DATA RECORDS »
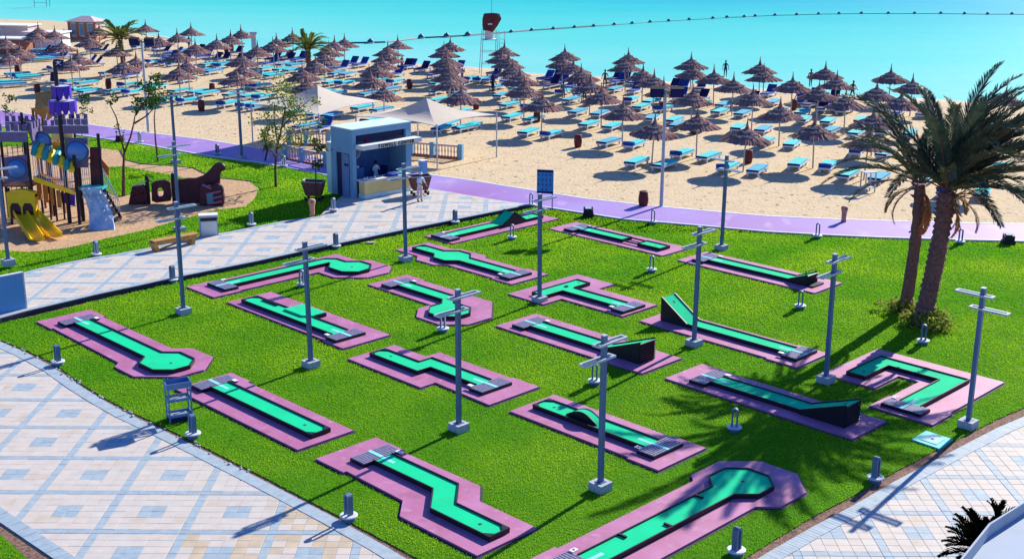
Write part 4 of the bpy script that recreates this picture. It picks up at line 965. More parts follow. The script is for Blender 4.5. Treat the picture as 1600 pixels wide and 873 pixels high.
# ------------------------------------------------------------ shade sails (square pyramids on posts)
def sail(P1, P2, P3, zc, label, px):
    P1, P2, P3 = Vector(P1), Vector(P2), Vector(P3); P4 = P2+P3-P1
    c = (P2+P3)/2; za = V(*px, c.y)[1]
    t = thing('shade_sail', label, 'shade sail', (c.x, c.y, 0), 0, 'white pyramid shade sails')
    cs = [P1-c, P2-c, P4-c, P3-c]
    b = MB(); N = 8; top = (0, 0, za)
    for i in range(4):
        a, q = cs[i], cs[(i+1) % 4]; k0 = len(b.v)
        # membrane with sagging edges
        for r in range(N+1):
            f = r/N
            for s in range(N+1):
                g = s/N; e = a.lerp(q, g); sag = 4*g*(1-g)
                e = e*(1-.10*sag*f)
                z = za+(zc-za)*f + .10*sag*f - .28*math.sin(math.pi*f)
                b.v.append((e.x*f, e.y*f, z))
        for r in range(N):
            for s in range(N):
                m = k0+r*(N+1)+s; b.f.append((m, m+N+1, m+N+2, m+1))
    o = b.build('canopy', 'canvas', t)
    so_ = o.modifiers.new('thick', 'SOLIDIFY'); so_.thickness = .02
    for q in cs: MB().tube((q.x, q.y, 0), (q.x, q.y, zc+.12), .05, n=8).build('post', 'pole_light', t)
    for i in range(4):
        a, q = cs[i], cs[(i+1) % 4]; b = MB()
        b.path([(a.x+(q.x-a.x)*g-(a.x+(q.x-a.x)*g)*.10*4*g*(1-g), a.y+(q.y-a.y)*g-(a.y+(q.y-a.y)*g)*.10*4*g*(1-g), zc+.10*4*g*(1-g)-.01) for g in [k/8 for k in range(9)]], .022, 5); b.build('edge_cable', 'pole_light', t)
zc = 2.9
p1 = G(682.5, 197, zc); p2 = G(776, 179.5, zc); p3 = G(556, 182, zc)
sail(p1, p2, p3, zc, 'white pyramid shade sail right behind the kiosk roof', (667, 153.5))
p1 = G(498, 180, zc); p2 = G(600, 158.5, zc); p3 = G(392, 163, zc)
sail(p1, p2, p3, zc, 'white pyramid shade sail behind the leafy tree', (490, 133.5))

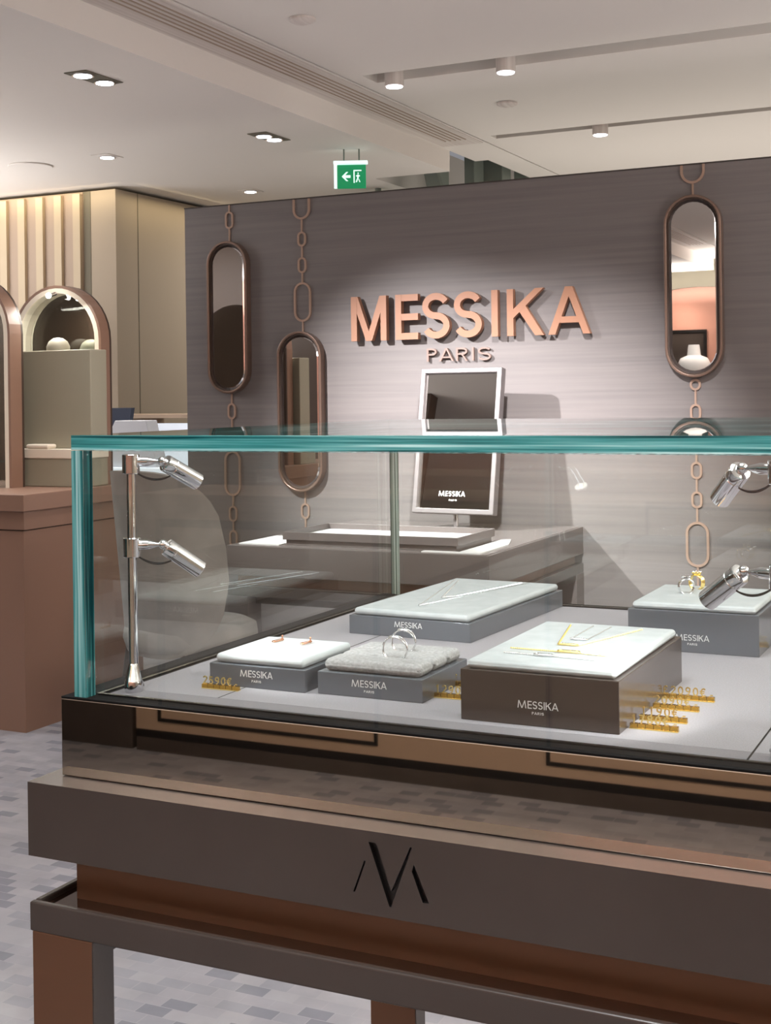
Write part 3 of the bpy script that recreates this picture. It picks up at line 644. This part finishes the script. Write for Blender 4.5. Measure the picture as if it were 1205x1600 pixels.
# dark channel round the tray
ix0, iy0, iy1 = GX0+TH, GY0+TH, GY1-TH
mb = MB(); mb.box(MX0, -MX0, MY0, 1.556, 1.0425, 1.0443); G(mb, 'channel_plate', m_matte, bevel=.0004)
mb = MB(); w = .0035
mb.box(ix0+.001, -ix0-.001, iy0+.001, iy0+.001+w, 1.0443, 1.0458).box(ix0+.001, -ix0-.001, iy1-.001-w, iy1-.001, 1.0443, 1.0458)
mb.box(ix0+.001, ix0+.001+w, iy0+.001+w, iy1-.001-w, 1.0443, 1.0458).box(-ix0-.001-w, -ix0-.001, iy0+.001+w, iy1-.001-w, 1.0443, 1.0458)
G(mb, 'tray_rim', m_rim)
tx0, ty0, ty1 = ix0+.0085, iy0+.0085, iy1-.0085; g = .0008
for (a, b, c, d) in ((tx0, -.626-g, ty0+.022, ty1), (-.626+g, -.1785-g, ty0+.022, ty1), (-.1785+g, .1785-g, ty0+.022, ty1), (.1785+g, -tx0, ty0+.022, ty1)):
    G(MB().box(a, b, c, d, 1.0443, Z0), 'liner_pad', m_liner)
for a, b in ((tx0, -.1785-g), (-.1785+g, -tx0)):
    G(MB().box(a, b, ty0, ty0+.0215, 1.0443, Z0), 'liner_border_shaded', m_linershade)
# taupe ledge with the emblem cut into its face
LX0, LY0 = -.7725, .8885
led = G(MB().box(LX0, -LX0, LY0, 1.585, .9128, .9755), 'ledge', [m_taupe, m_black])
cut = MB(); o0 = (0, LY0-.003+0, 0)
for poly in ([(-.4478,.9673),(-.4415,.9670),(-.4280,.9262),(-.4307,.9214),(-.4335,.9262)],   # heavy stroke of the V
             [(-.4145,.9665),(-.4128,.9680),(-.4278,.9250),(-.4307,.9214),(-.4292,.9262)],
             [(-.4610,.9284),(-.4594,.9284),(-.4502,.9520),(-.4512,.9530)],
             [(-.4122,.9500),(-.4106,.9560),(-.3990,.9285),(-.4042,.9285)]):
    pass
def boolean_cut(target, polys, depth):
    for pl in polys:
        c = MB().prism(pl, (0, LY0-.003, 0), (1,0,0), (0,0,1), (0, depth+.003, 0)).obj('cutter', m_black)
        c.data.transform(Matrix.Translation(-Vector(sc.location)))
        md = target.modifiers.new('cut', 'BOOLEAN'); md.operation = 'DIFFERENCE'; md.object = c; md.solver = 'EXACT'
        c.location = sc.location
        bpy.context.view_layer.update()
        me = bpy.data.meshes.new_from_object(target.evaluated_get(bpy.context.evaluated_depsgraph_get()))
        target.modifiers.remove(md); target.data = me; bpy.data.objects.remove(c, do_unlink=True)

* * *

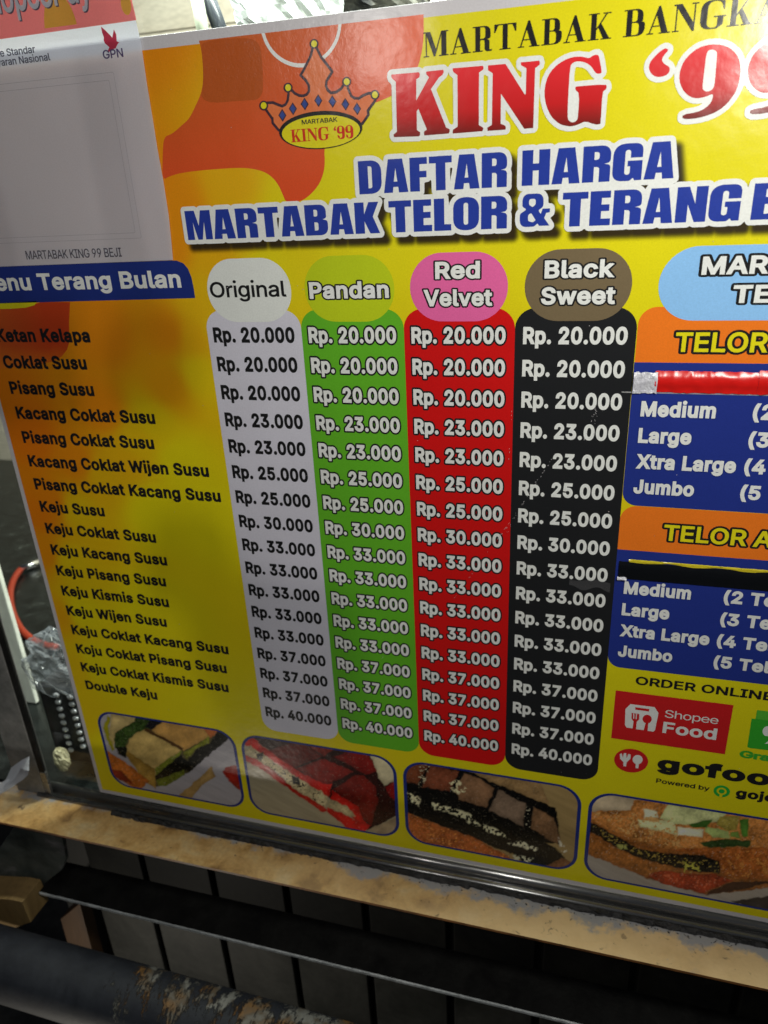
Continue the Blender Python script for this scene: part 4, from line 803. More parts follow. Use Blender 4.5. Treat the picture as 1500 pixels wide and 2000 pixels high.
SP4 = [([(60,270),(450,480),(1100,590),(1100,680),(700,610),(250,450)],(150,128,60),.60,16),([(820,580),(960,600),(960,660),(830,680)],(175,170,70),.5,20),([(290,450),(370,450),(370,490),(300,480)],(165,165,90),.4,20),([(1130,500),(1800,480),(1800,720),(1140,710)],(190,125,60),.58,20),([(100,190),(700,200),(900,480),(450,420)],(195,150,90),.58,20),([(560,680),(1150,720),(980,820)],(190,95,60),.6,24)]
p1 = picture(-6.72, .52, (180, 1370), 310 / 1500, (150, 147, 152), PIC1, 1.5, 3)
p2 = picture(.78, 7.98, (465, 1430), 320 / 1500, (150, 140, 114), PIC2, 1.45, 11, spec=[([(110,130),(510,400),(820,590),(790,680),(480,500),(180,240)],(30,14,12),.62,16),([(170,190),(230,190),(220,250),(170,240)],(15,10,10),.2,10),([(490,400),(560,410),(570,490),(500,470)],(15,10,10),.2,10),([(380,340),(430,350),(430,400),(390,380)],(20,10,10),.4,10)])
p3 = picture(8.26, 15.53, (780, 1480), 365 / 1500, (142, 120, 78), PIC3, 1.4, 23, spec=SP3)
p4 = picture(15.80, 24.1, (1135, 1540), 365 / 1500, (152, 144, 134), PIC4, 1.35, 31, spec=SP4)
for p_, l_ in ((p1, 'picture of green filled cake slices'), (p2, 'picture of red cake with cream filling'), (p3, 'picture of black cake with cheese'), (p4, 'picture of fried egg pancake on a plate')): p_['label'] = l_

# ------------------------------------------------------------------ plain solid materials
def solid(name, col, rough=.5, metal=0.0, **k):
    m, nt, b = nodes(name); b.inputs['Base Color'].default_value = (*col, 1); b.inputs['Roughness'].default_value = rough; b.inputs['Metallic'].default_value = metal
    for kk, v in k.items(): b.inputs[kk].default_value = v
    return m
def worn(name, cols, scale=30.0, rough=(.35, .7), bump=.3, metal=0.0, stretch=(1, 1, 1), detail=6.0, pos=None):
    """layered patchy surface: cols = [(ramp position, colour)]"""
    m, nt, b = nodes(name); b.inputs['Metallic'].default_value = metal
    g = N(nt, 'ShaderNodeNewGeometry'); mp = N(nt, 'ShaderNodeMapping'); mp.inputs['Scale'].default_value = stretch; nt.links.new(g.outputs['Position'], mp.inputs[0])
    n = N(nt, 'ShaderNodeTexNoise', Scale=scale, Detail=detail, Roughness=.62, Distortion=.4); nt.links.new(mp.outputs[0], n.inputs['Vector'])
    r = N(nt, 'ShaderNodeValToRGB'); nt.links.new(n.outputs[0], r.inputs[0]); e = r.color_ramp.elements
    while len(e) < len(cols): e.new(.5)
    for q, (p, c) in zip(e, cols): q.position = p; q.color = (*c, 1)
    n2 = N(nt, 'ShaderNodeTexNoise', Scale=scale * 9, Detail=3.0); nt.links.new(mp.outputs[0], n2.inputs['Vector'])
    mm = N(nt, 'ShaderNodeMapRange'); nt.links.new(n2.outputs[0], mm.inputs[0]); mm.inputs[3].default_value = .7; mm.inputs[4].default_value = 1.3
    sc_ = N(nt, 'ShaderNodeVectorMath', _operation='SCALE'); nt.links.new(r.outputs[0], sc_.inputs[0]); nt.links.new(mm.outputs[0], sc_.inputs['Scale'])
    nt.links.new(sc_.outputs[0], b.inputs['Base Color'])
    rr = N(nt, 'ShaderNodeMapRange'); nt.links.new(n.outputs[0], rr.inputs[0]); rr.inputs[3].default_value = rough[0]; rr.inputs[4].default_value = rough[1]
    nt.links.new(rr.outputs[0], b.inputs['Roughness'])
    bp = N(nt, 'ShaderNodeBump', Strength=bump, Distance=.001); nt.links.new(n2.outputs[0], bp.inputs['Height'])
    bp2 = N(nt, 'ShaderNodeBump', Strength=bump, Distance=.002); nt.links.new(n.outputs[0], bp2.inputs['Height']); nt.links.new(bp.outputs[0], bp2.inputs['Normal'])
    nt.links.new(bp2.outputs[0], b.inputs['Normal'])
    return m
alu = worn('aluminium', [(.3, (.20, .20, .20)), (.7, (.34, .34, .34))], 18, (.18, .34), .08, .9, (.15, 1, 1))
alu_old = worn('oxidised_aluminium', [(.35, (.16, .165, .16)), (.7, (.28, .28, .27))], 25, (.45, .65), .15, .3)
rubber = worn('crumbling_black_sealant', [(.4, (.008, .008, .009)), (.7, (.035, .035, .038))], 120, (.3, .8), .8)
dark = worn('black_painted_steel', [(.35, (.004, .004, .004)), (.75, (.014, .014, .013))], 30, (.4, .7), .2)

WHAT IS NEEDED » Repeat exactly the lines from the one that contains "Write part 4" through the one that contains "sail(p1, p2, p3, zc, 'white pyramid shade sail behind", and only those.

EXERCISE SOLUTION »
Write part 4 of the bpy script that recreates this picture. It picks up at line 965. More parts follow. The script is for Blender 4.5. Treat the picture as 1600 pixels wide and 873 pixels high.
# ------------------------------------------------------------ shade sails (square pyramids on posts)
def sail(P1, P2, P3, zc, label, px):
    P1, P2, P3 = Vector(P1), Vector(P2), Vector(P3); P4 = P2+P3-P1
    c = (P2+P3)/2; za = V(*px, c.y)[1]
    t = thing('shade_sail', label, 'shade sail', (c.x, c.y, 0), 0, 'white pyramid shade sails')
    cs = [P1-c, P2-c, P4-c, P3-c]
    b = MB(); N = 8; top = (0, 0, za)
    for i in range(4):
        a, q = cs[i], cs[(i+1) % 4]; k0 = len(b.v)
        # membrane with sagging edges
        for r in range(N+1):
            f = r/N
            for s in range(N+1):
                g = s/N; e = a.lerp(q, g); sag = 4*g*(1-g)
                e = e*(1-.10*sag*f)
                z = za+(zc-za)*f + .10*sag*f - .28*math.sin(math.pi*f)
                b.v.append((e.x*f, e.y*f, z))
        for r in range(N):
            for s in range(N):
                m = k0+r*(N+1)+s; b.f.append((m, m+N+1, m+N+2, m+1))
    o = b.build('canopy', 'canvas', t)
    so_ = o.modifiers.new('thick', 'SOLIDIFY'); so_.thickness = .02
    for q in cs: MB().tube((q.x, q.y, 0), (q.x, q.y, zc+.12), .05, n=8).build('post', 'pole_light', t)
    for i in range(4):
        a, q = cs[i], cs[(i+1) % 4]; b = MB()
        b.path([(a.x+(q.x-a.x)*g-(a.x+(q.x-a.x)*g)*.10*4*g*(1-g), a.y+(q.y-a.y)*g-(a.y+(q.y-a.y)*g)*.10*4*g*(1-g), zc+.10*4*g*(1-g)-.01) for g in [k/8 for k in range(9)]], .022, 5); b.build('edge_cable', 'pole_light', t)
zc = 2.9
p1 = G(682.5, 197, zc); p2 = G(776, 179.5, zc); p3 = G(556, 182, zc)
sail(p1, p2, p3, zc, 'white pyramid shade sail right behind the kiosk roof', (667, 153.5))
p1 = G(498, 180, zc); p2 = G(600, 158.5, zc); p3 = G(392, 163, zc)
sail(p1, p2, p3, zc, 'white pyramid shade sail behind the leafy tree', (490, 133.5))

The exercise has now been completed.